Inspection supervision is the most important mechanism for controlling the implementation of laws, but in some laws, in addition to inspection supervision, other types of supervision, controls and audits are foreseen which are not clearly and precisely defined, Anti-Corruption Commission said at its 90th session held online via Zoom.

Accordingly, the Anti-Corruption Commission adopted a decision to amend and supplement the National Strategy for the Prevention of Corruption and Conflict of Interest 2021-2025. One of the new sectors (areas) proposed in the strategy is precisely “Supervision of the implementation of laws.”

“Moreover, it is crucial to strengthen the personnel and technical capacities of the inspection service, because at the moment, even in those areas where there are two different inspection services, at the central and local level, however, in practice there is no essential and systematic inspection supervision because none of these services had sufficient capacity,” member of the Anti-Corruption Commission and coordinator for drafting the Strategy, Vladimir Georgiev, said.

According to him, three priority problems that generate risks of corruption in this area have been determined in the "Supervision of Law Enforcement" sector, for the overcoming of which three measures and 10 activities are foreseen.

Anti-Corruption Commission proposes the second new area to be included separately in the National Strategy is “state-owned property.”
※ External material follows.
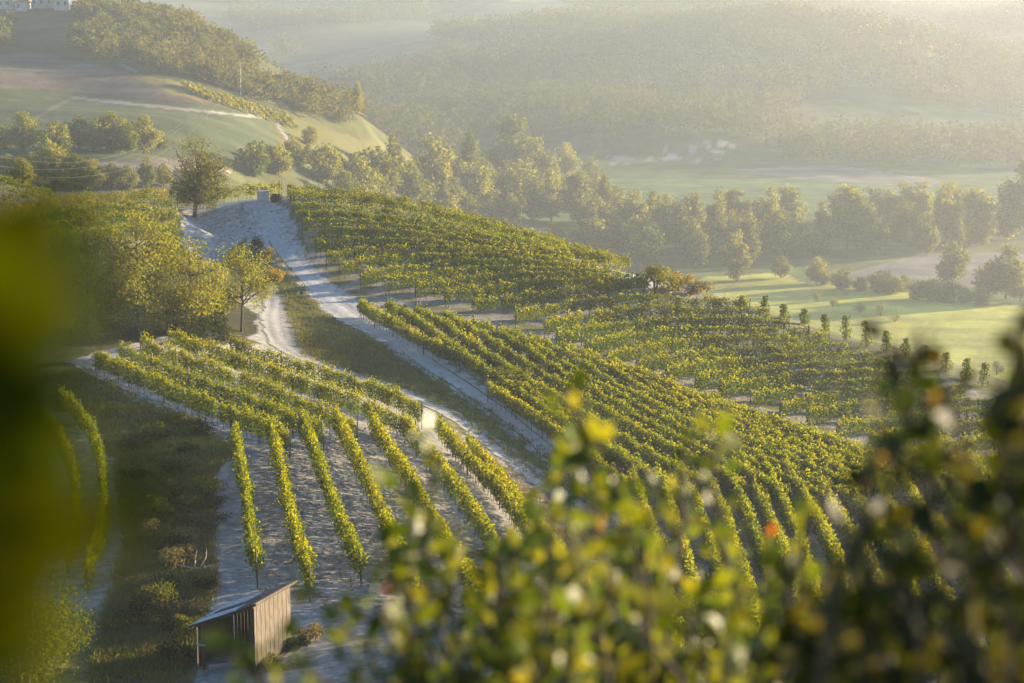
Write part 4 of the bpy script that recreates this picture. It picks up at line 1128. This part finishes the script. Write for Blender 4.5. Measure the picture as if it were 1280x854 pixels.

“In order to prevent corruption, which is particularly uttered in the management and disposal of state-owned property, it is very important to establish a transparent system of use, management and disposal of state-owned property, and for this goal, a registry of this property must be urgently created, which will be publicly available and which will allow any change in the state-owned property to be publicly monitored,” Georgiev said.

Part of the existing activities would be modified in the Strategy, but a total of 102 new activities would be added, which include the 18 activities from the two new areas - "Supervision of the implementation of laws" and "State-owned property,” Georgiev said.

In 2022, out of a total of 165 planned activities, which included the unrealized ones from 2021, only 17 or 10 percent were implemented, 55 percent were unrealized, while 35 percent were in the process of implementation.

The State Commission for the Prevention of Corruption adopted the National Strategy for the Prevention of Corruption and Conflict of Interest 2021-2025 on December 10, 2020 and Parliament adopted it on April 18, 2021, Geogiev added.

The State Commission for the Prevention of Corruption prepares annual reports on the implementation of the Strategy and submits them to the Parliament every year by March 31.